Fed rate increases may have stalled in July 2023, but Wealth savings rates continued to climb throughout the flat-rate cycle. The volume of savings deposits balances priced over 500 bp peaked at nearly 33% of portfolio balances in April and 11% of acquisition balances in July.   

Then, once the Fed started cutting rates in September, banks were swift to pass along the most significant betas to these clients. This was despite the fact that higher yields are generally necessary to attract and retain the Wealth clients with the largest – and therefore most attractive – relationships.  

From the end of August through yearend, rates declined by 50 bp across Wealth savings/MMS portfolios, according to the Curinos Wealth Analyzer. But while clients with <$500K in deposits balances saw a decline of only 29 bp (36% beta), clients with >$10MM in total deposits balances experienced a decline of 89 bp (93% beta) (see chart).

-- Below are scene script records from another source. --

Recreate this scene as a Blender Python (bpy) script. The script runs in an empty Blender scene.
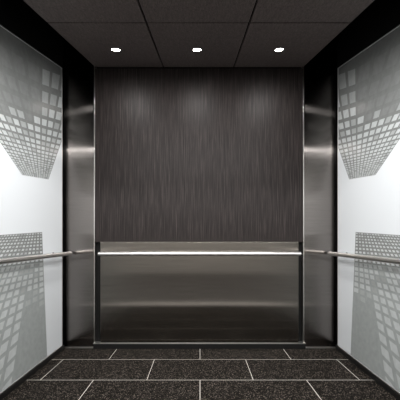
import bpy, bmesh, math, random
from mathutils import Vector
random.seed(4)
sc = bpy.context.scene
COL = sc.collection

# ------------------------------------------------------------------ helpers
def link(name, bm, mats, parent=None, smooth=False):
    me = bpy.data.meshes.new(name)
    bmesh.ops.recalc_face_normals(bm, faces=bm.faces[:])
    bm.to_mesh(me); bm.free()
    if not isinstance(mats, (list, tuple)): mats = [mats]
    for m in mats: me.materials.append(m)
    if smooth:
        for p in me.polygons: p.use_smooth = True
    o = bpy.data.objects.new(name, me); COL.objects.link(o)
    if parent: o.parent = parent
    return o

def tag(o, label, cat, group=None, kind=None):
    o['label'] = label; o['category'] = cat
    if group: o['group'] = group
    if kind: o['kind'] = kind
    return o

def empty(name, loc, label, cat, group=None):
    o = bpy.data.objects.new(name, None); COL.objects.link(o)
    o.location = loc; o.empty_display_size = .05
    return tag(o, label, cat, group)

def box(bm, x0, x1, y0, y1, z0, z1, bevel=0.0, zf=None):
    """box; zf(y) optionally adds a height that depends on depth"""
    vs = []
    for x in (x0, x1):
        for y in (y0, y1):
            for z in (z0, z1):
                vs.append(bm.verts.new((x, y, z + (zf(y) if zf else 0))))
    f = [(0,1,3,2),(4,6,7,5),(0,4,5,1),(2,3,7,6),(0,2,6,4),(1,5,7,3)]
    fs = [bm.faces.new([vs[i] for i in q]) for q in f]
    bmesh.ops.recalc_face_normals(bm, faces=fs)
    if bevel:
        es = list({e for fc in fs for e in fc.edges})
        bmesh.ops.bevel(bm, geom=es, offset=bevel, segments=2, affect='EDGES', profile=.5)

def tube(bm, a, b, r, n=24, cap_bevel=.003):
    a = Vector(a); b = Vector(b); d = (b-a).normalized()
    up = Vector((0,0,1)) if abs(d.z) < .9 else Vector((1,0,0))
    u = d.cross(up).normalized(); v = d.cross(u)
    L = (b-a).length
    prof = [(0, r-cap_bevel), (cap_bevel, r), (L-cap_bevel, r), (L, r-cap_bevel)]
    rings = []
    for s, rr in prof:
        rings.append([bm.verts.new(a + d*s + (u*math.cos(2*math.pi*i/n)+v*math.sin(2*math.pi*i/n))*rr) for i in range(n)])
    for k in range(3):
        for i in range(n):
            bm.faces.new([rings[k][i], rings[k][(i+1)%n], rings[k+1][(i+1)%n], rings[k+1][i]])
    bm.faces.new(rings[0]); bm.faces.new(rings[-1])

def lathe(bm, prof, n=40, tilt=0.0):
    rings = []
    for r, z in prof:
        rings.append([bm.verts.new((r*math.cos(2*math.pi*i/n), r*math.sin(2*math.pi*i/n), z + tilt*r*math.sin(2*math.pi*i/n))) for i in range(n)])
    for k in range(len(prof)-1):
        for i in range(n):
            bm.faces.new([rings[k][i], rings[k][(i+1)%n], rings[k+1][(i+1)%n], rings[k+1][i]])
    return rings

# ------------------------------------------------------------------ materials
def mat(name, col, rough=.5, metal=0.0, spec=.5, **kw):
    m = bpy.data.materials.new(name); m.use_nodes = True
    b = m.node_tree.nodes['Principled BSDF']
    b.inputs['Base Color'].default_value = (*col, 1)
    b.inputs['Roughness'].default_value = rough
    b.inputs['Metallic'].default_value = metal
    b.inputs['Specular IOR Level'].default_value = spec
    for k, v in kw.items(): b.inputs[k].default_value = v
    return m

def wood(name, c1, c2, c3, axis='Z', rough=.5, spec=.18):
    m = mat(name, c1, rough, spec=spec); t = m.node_tree; N = t.nodes; b = N['Principled BSDF']
    tc = N.new('ShaderNodeTexCoord')
    def layer(scale, detail, dist):
        mp = N.new('ShaderNodeMapping'); mp.inputs['Scale'].default_value = scale
        n = N.new('ShaderNodeTexNoise'); n.inputs['Scale'].default_value = 1
        n.inputs['Detail'].default_value = detail; n.inputs['Roughness'].default_value = .6
        n.inputs['Distortion'].default_value = dist
        t.links.new(tc.outputs['Object'], mp.inputs[0]); t.links.new(mp.outputs[0], n.inputs[0])
        return n
    s1 = (280, 280, 3) if axis == 'Z' else (280, 3, 280)
    s2 = (110, 110, 4.0) if axis == 'Z' else (110, 4.0, 110)
    a = layer(s1, 5, .1); c = layer(s2, 4, .35)
    mx = N.new('ShaderNodeMath'); mx.operation = 'MULTIPLY_ADD'; mx.inputs[1].default_value = .6
    m2 = N.new('ShaderNodeMath'); m2.operation = 'MULTIPLY'; m2.inputs[1].default_value = .4
    t.links.new(c.outputs['Fac'], m2.inputs[0]); t.links.new(a.outputs['Fac'], mx.inputs[0]); t.links.new(m2.outputs[0], mx.inputs[2])
    cr = N.new('ShaderNodeValToRGB'); e = cr.color_ramp
    e.elements[0].position = .40; e.elements[0].color = (*c1, 1)
    e.elements[1].position = .62; e.elements[1].color = (*c3, 1)
    k = e.elements.new(.51); k.color = (*c2, 1)
    t.links.new(mx.outputs[0], cr.inputs[0]); t.links.new(cr.outputs[0], b.inputs['Base Color'])
    bp = N.new('ShaderNodeBump'); bp.inputs['Strength'].default_value = .1; bp.inputs['Distance'].default_value = .002
    t.links.new(mx.outputs[0], bp.inputs['Height']); t.links.new(bp.outputs[0], b.inputs['Normal'])
    return m

def brushed(name, col, rough, scale, aniso=.0, rot=0.0, var=.12, bump=.03):
    m = mat(name, col, rough, 1.0); t = m.node_tree; N = t.nodes; b = N['Principled BSDF']
    tc = N.new('ShaderNodeTexCoord'); mp = N.new('ShaderNodeMapping'); mp.inputs['Scale'].default_value = scale
    n = N.new('ShaderNodeTexNoise'); n.inputs['Scale'].default_value = 1; n.inputs['Detail'].default_value = 4
    t.links.new(tc.outputs['Object'], mp.inputs[0]); t.links.new(mp.outputs[0], n.inputs[0])
    cr = N.new('ShaderNodeMapRange'); cr.inputs['To Min'].default_value = 1-var*2; cr.inputs['To Max'].default_value = 1+var*2
    t.links.new(n.outputs['Fac'], cr.inputs[0])
    mu = N.new('ShaderNodeVectorMath'); mu.operation = 'SCALE'; mu.inputs[0].default_value = col
    t.links.new(cr.outputs[0], mu.inputs['Scale']); t.links.new(mu.outputs[0], b.inputs['Base Color'])
    if bump:
        bp = N.new('ShaderNodeBump'); bp.inputs['Strength'].default_value = bump; bp.inputs['Distance'].default_value = .001
        t.links.new(n.outputs['Fac'], bp.inputs['Height']); t.links.new(bp.outputs[0], b.inputs['Normal'])
    if aniso != 0:
        # a brushed sheet: a directional gloss lobe, wide across the brushing and tight along it
        b2 = N.new('ShaderNodeBsdfAnisotropic'); b2.distribution = 'GGX'
        t.links.new(mu.outputs[0], b2.inputs['Color']); b2.inputs['Roughness'].default_value = rough
        b2.inputs['Anisotropy'].default_value = aniso
        if bump: t.links.new(bp.outputs[0], b2.inputs['Normal'])
        out = [n_ for n_ in N if n_.type == 'OUTPUT_MATERIAL'][0]
        t.links.new(b2.outputs[0], out.inputs[0])
        ge = N.new('ShaderNodeNewGeometry'); cx = N.new('ShaderNodeVectorMath'); cx.operation = 'CROSS_PRODUCT'
        cx.inputs[1].default_value = (0, 0, 1)
        t.links.new(ge.outputs['Normal'], cx.inputs[0]); t.links.new(cx.outputs[0], b2.inputs['Tangent'])
    return m

M_wood = wood('dark_veneer', (.011, .0085, .0082), (.0215, .0172, .0166), (.047, .038, .036))
M_ceil = wood('ceiling_veneer', (.070, .057, .054), (.105, .087, .082), (.15, .127, .12), axis='Y', rough=.5)
M_steel = brushed('brushed_steel_column', (.24, .222, .212), .13, (3, 3, 160), aniso=-.85, bump=0)
M_panel = brushed('brushed_steel_panel', (.225, .208, .19), .17, (3, 3, 160), aniso=-.75, bump=0)
M_polish = mat('polished_steel', (.96, .95, .93), .34, 1.0)
M_edge = mat('bright_steel_edge', (.72, .70, .67), .28, 1.0)
M_black = mat('black_reveal', (.006, .006, .006), .6, spec=.2)
M_void = mat('matt_black', (.003, .003, .003), .9, spec=0.0)
M_kick = mat('black_kick', (.010, .010, .010), .35, spec=.4)
M_white = mat('white_backpainted_glass', (.78, .815, .845), .22, spec=.35)
M_trimd = mat('dark_anodised', (.10, .10, .095), .4, .8)
M_lens = bpy.data.materials.new('lamp_lens'); M_lens.use_nodes = True
_b = M_lens.node_tree.nodes['Principled BSDF']
_b.inputs['Base Color'].default_value = (.9, .9, .9, 1)
_b.inputs['Emission Color'].default_value = (1, .97, .93, 1); _b.inputs['Emission Strength'].default_value = 130
M_ring = mat('lamp_ring', (.30, .29, .28), .35, .9)
M_room = mat('room_paint', (.55, .54, .52), .8)
M_sill = mat('matt_aluminium', (.75, .74, .72), .55, .6)
M_roomf = mat('room_floor', (.06, .057, .055), .5)

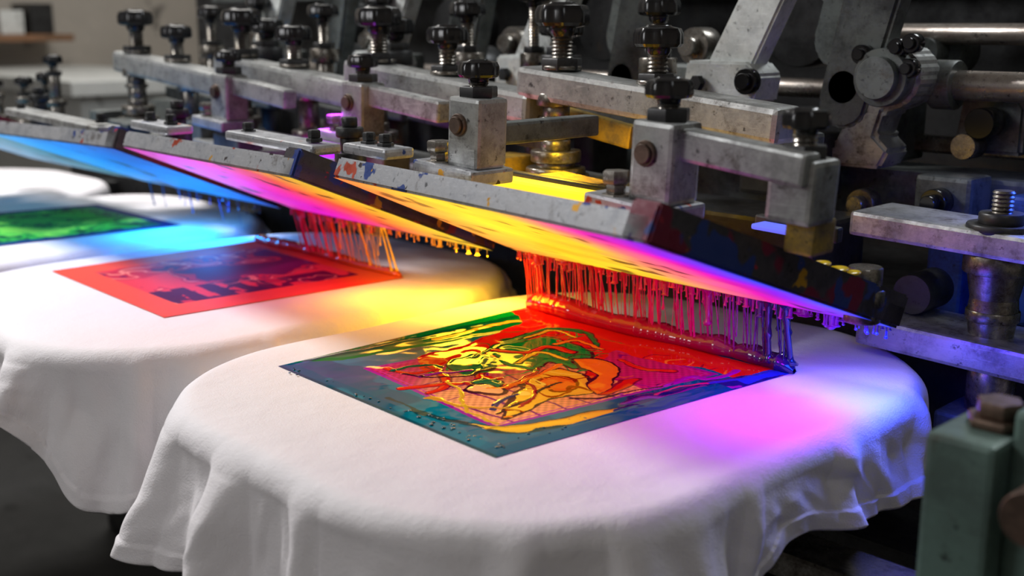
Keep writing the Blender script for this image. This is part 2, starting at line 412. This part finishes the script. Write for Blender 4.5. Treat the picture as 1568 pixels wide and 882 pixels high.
    C=fill(C,[(915,640),(950,616),(1010,610),(1062,594),(1110,590),(1215,577),(1130,604),(1040,626),(960,648)],NAV,None)
    for pl,wd,c in [([(930,630),(970,622),(1010,622),(1060,606)],.010,PUR),([(960,638),(1010,632),(1060,616),(1110,602)],.009,(.28,.01,.30)),([(1000,600),(1040,588),(1080,590),(1120,580)],.008,(.35,.0,.35)),
                    ([(1050,600),(1090,596),(1130,592),(1170,584)],.008,(.03,.03,.42)),([(1120,596),(1160,586),(1212,577)],.014,(.02,.05,.45)),([(990,618),(1020,604),(1064,600)],.005,MAG)]:
        C=stroke(C,pl,wd,c)
    C=lay(C,(U>.945)*(V<.75)*1.,(.0,.11,.18)); C=lay(C,(V<.008)*1.,(.0,.07,.10))
    return C
def h1(U,V):
    w3=fbm(U,V,7,21)
    return .0004+.0016*w3+relief*1.1
print1=quad_print('wet_ink_print',[(-.164,-.162),(.146,-.176),(.184,.171),(-.163,.172)],col1,h1,520,INK,.0046)
def col2(U,V):
    w1=fbm(U,V,5,13)-.5; w3=fbm(U,V,14,41)-.5
    C=np.ones(U.shape+(3,))*np.array((.88,.085,.04))
    C=lay(C,sm(V,.45,.95),(.66,.015,.010))
    C=lay(C,sm(V,.72,.95)*sm(U,.5,.9),(.80,.15,.02))
    inner=(U>.15)*(U<.85)*(V>.12)*(V<.90)*1.
    C=lay(C,inner,(.54,.014,.035))
    f=fbm(U+.25*w1,V+.25*w1,5,61,2)
    C=lay(C,inner*((f<.40)*1.),(.72,.04,.05))
    dk=inner*((f>.57)|((np.abs(f-.50)<.012)))
    C=lay(C,dk*1.,(.15,.0,.05))
    band=inner*(U>.62)*(V<.55); C=lay(C,band*((np.sin(V*60+4*w1)>-.3)|(w3>.04)),(.08,.0,.035))
    C=lay(C,inner*(U>.70)*(V>.5)*(w3>-.03),(.13,.0,.035))
    C=lay(C,inner*np.exp(-((f-.455)/.009)**2),(.85,.25,.18))
    return C
quad_print('red_ink_print',[(-.728,-.137),(-.405,-.150),(-.378,.163),(-.727,.175)],col2,None,260,INKM,.0050)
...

By the end of 2024, the volume of savings portfolio balances and savings acquisition balances priced below 500 bp was down to 4% and 0%, respectively.  

In what now looks to be an elevated-for-longer rate environment, many deposits and pricing leaders are weighing whether to reduce interest expense further even without another Fed rate cut. The good news is that although the first cuts were likely the deepest (beta across all client balance tiers was 57%), 26% of Wealth savings/MMS balances are still priced > 400 bp. In addition, less elastic balances below 400 bp also have room for further reductions.  

Wealth deposit rates are falling even as Fed rates remain elevated.